ECB governor defends bank against inflation charge
(BERLIN) - The European Central Bank's anti-crisis measures are not fuelling inflation, a top ECB governor assured on Tuesday, rejecting recent criticism to that effect in Germany.
ECB governing council member and Luxembourg central bank chief Yves Mersch said the criticism from leading German economic think-tanks -- that a controversial bond purchase programme posed an inflation risk for the 17 countries that share the euro -- was "unjustified".
Indeed, the programme, known as OMT or Outright Monetary Transactions, would actually act as a "bulwark" against the "destructive" forces on the financial markets that are "threatening to jeopardise price stability in the single currency area", Mersch said in a speech to an engineering conference here.
Two weeks ago, Germany's leading economic institutes -- Ifo in Munich, IfW in Kiel, IW in Halle and RWI in Essen -- warned of a "risk of a mid-term rise in inflation" as a direct result of the ECB's OMT programme.
The programme, as well as its predecessor the Securities Market Programme (SMP), has come under heavy fire in Germany as being a covert way for the central bank to pay off countries' debt by simply printing money.
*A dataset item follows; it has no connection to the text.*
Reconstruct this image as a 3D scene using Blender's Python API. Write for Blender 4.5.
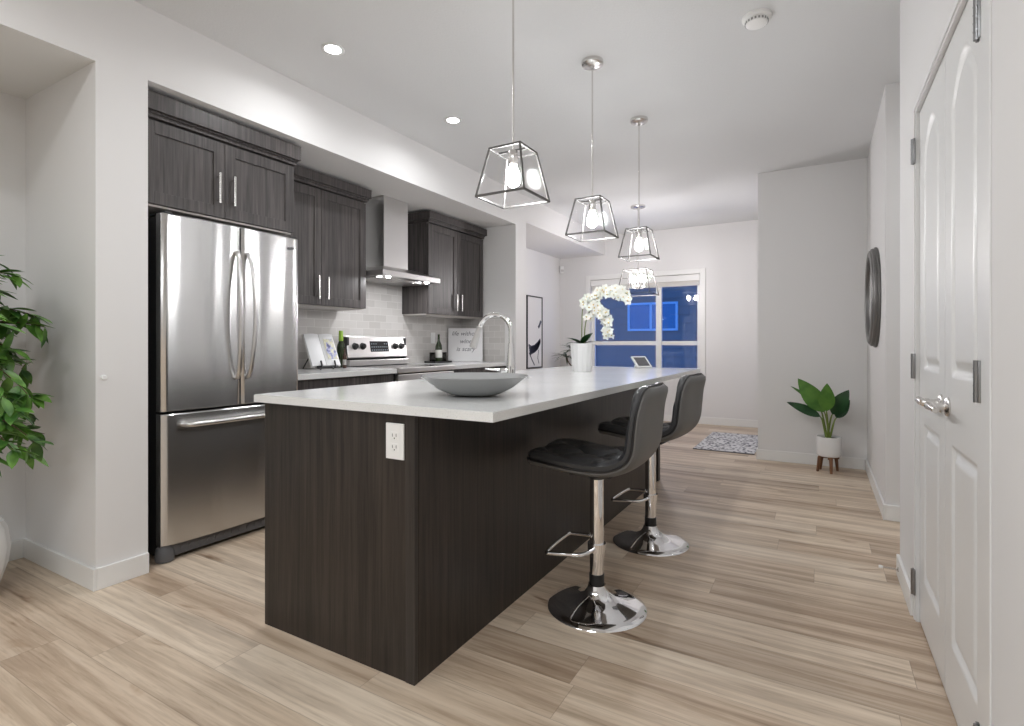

"In the longer term there is a great danger that the ECB will continue to purchase bonds and provide excessive monetary policy stimulation ... which could drive up prices and lead to an increase in inflation expectations," the institutes warned.
But Mersch rejected the institutes' objections, arguing that the OMTs had been conceived in such a way that they would not fuel inflation either in the short or medium term.
The bond purchases would be neutralised or "sterilised", meaning that the ECB will take as much money out of circulation as is pumped into the system via the purchases. That meant the money supply would not be inflated by the programme.
Furthermore, the ECB will buy only bonds at a shorter end of the interest rate curve, namely debt maturing between one and three years.
"That means that the ECB will be able to retain control over the liquidity created via the OMTs at all times," Mersch said.
Mersch has been nominated for a seat on the ECB's six-strong executive board, which is responsible for the day-to-day running of the central bank.
But his nomination has run into resistance, with the European Parliament's economic affairs committee Monday calling on the European Council to withdraw his candidacy and propose a woman instead.